## STATED PROBLEM
Return precisely the span of lines from the top of the material below to the line containing "0.474)), 'black_plastic', t, smooth=0)", both included. Pictures are excluded.

## DATA SEGMENT
══════════════════════════════

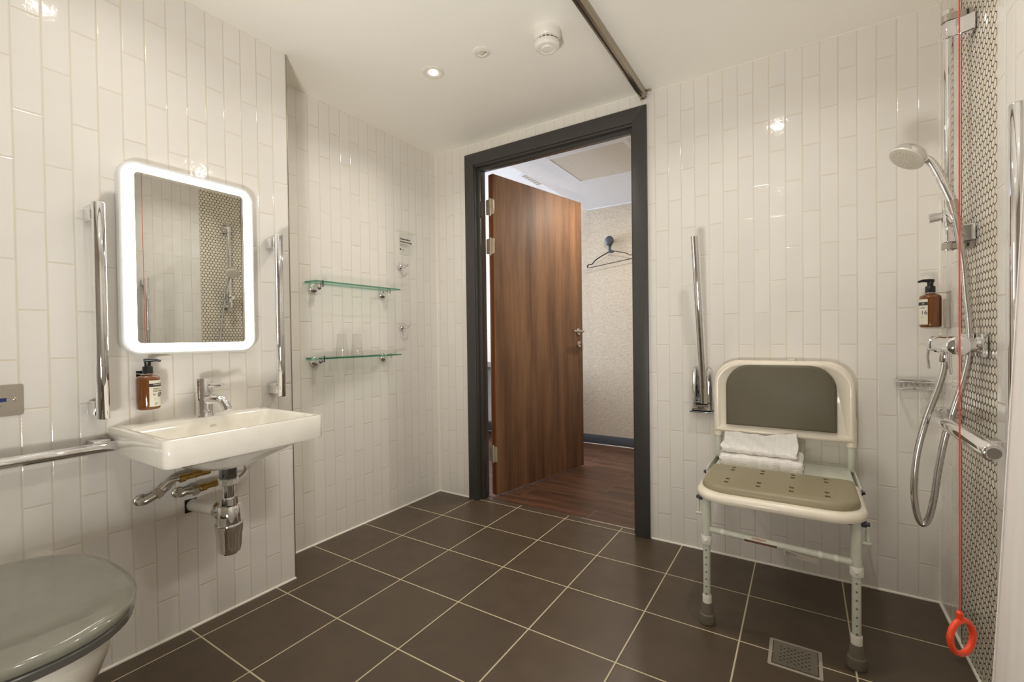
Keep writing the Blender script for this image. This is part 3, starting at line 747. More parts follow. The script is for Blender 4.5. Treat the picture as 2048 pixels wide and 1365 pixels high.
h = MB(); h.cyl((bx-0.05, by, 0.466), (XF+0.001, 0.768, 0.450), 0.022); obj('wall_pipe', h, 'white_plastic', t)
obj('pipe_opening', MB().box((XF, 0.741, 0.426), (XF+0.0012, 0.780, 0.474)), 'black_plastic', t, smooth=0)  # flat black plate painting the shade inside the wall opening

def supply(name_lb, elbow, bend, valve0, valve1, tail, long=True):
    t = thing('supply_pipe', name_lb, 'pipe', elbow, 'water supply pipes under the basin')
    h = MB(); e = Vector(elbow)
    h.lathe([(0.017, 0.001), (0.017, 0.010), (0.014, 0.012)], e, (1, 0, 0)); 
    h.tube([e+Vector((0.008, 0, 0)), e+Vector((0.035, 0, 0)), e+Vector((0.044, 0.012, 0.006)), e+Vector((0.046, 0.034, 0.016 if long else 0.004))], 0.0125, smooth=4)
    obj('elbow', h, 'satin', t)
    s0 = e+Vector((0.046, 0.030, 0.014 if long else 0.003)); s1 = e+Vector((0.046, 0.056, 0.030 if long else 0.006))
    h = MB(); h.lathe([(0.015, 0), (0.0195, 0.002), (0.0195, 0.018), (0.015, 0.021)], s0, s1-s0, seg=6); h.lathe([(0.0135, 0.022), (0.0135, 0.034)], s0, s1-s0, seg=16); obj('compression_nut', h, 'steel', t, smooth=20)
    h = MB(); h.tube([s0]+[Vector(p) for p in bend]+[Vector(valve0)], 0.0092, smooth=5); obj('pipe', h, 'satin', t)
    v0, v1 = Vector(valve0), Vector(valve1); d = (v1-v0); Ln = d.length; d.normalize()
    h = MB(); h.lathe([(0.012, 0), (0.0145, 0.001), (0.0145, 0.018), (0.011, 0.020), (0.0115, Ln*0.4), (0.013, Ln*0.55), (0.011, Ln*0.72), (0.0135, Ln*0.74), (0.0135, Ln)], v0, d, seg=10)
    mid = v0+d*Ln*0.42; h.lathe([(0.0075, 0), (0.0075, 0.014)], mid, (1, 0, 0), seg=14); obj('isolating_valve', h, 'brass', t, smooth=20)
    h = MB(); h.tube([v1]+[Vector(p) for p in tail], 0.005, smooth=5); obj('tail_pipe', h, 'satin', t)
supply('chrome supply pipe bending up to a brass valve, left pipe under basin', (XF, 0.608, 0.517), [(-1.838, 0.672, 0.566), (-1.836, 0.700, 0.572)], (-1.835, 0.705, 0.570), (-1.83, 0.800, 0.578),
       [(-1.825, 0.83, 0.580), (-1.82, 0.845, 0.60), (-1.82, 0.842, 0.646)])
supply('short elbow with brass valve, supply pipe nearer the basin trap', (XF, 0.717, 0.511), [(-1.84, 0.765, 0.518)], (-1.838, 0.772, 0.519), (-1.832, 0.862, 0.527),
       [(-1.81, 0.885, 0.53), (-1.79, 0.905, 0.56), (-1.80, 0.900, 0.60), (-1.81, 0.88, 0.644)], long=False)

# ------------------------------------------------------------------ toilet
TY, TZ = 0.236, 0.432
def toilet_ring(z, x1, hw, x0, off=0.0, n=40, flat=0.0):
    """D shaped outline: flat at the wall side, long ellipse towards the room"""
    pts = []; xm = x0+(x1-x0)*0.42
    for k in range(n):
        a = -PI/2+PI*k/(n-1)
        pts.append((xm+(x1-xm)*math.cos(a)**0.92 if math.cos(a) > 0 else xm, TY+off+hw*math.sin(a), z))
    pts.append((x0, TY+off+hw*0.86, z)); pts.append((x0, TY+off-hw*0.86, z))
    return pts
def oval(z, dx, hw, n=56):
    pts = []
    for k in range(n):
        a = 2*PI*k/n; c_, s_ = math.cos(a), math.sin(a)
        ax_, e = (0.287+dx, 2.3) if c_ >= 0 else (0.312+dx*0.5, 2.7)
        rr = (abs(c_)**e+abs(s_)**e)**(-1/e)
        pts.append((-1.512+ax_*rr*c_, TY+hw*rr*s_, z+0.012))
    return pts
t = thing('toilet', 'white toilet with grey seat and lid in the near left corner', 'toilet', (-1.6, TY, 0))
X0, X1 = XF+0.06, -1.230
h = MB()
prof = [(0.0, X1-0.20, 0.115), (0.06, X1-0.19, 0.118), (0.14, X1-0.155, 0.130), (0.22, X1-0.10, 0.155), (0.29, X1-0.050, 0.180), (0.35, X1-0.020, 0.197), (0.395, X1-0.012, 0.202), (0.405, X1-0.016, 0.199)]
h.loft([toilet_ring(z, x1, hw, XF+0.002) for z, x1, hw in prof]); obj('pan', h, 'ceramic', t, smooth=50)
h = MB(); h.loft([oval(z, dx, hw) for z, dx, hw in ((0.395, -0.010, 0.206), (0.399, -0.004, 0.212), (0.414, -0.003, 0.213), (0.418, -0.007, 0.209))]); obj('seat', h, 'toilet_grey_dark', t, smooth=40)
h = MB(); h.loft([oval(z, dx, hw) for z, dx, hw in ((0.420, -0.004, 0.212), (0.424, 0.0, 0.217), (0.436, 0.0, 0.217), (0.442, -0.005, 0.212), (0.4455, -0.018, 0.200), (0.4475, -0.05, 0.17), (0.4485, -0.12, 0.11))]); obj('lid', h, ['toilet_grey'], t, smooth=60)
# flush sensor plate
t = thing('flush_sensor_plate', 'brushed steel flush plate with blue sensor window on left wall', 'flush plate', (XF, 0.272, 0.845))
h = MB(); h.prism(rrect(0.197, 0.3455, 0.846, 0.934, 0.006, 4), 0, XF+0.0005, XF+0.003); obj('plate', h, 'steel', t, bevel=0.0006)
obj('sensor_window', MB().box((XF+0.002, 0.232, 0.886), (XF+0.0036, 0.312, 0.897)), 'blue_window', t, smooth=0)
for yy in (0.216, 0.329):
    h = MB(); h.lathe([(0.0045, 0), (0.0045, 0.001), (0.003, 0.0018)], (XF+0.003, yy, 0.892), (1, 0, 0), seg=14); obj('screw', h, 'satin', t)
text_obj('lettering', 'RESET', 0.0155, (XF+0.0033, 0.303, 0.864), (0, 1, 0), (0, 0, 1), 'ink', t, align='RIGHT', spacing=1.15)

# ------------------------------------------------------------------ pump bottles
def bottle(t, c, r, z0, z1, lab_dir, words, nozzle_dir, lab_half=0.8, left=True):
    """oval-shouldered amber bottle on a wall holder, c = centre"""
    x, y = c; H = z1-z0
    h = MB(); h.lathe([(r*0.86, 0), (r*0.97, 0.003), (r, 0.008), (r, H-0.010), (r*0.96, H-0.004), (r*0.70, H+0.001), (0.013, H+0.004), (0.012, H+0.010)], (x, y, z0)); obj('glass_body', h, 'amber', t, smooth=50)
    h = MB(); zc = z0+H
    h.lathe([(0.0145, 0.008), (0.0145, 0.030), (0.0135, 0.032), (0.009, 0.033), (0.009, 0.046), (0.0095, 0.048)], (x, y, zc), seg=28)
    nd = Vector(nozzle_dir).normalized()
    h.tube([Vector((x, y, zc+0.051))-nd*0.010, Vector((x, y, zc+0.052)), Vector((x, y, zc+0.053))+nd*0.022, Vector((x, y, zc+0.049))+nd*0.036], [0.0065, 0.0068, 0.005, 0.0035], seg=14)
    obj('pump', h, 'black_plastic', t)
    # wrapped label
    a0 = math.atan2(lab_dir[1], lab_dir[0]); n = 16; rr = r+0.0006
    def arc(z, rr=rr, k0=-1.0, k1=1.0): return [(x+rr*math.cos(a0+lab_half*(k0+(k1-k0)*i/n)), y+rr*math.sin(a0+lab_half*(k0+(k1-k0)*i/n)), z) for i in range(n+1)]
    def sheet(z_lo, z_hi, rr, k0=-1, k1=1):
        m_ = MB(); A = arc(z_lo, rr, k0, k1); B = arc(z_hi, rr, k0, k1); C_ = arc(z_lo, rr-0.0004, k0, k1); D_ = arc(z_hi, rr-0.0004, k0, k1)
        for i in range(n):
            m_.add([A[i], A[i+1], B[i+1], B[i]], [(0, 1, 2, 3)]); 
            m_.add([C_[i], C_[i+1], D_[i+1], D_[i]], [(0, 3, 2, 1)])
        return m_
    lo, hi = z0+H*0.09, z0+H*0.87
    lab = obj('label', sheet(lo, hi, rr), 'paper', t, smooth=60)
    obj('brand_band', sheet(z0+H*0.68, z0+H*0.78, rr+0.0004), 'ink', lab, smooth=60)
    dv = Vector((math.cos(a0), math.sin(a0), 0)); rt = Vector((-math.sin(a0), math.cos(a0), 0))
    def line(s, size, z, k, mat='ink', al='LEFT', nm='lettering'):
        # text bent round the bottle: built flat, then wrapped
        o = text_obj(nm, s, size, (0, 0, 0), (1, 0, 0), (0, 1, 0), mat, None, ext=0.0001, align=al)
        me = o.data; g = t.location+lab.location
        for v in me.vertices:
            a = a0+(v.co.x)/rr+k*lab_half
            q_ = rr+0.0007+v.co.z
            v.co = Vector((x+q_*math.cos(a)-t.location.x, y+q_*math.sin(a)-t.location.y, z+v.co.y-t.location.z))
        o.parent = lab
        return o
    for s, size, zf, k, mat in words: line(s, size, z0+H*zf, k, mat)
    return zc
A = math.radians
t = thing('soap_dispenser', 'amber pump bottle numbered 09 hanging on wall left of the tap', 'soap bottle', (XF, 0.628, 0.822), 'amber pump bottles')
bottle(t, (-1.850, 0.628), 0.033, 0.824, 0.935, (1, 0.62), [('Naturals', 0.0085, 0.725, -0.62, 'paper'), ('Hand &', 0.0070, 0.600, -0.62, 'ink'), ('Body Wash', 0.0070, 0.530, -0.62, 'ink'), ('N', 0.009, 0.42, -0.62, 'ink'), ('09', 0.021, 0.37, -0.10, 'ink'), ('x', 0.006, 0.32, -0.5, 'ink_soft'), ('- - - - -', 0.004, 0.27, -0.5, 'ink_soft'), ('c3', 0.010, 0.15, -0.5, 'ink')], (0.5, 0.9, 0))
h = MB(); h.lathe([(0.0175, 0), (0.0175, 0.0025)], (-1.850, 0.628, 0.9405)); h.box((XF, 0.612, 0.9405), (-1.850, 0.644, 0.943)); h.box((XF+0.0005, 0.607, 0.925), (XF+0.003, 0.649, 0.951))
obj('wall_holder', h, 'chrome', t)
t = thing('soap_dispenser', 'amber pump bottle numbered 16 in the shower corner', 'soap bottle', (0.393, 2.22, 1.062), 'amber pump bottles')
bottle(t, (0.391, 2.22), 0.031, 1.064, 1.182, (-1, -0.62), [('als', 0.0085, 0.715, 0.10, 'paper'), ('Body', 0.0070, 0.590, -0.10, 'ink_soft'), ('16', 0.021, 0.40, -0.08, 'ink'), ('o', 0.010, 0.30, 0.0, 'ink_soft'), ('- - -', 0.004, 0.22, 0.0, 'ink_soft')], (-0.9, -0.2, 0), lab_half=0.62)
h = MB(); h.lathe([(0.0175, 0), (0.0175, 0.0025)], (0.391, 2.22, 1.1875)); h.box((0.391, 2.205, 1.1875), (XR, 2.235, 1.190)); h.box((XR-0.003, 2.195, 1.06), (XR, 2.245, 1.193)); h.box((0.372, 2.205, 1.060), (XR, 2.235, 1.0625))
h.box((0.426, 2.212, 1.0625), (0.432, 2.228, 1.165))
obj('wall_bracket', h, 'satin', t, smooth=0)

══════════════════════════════

## REPLY
Keep writing the Blender script for this image. This is part 3, starting at line 747. More parts follow. The script is for Blender 4.5. Treat the picture as 2048 pixels wide and 1365 pixels high.
h = MB(); h.cyl((bx-0.05, by, 0.466), (XF+0.001, 0.768, 0.450), 0.022); obj('wall_pipe', h, 'white_plastic', t)
obj('pipe_opening', MB().box((XF, 0.741, 0.426), (XF+0.0012, 0.780, 0.474)), 'black_plastic', t, smooth=0)  # flat black plate painting the shade inside the wall opening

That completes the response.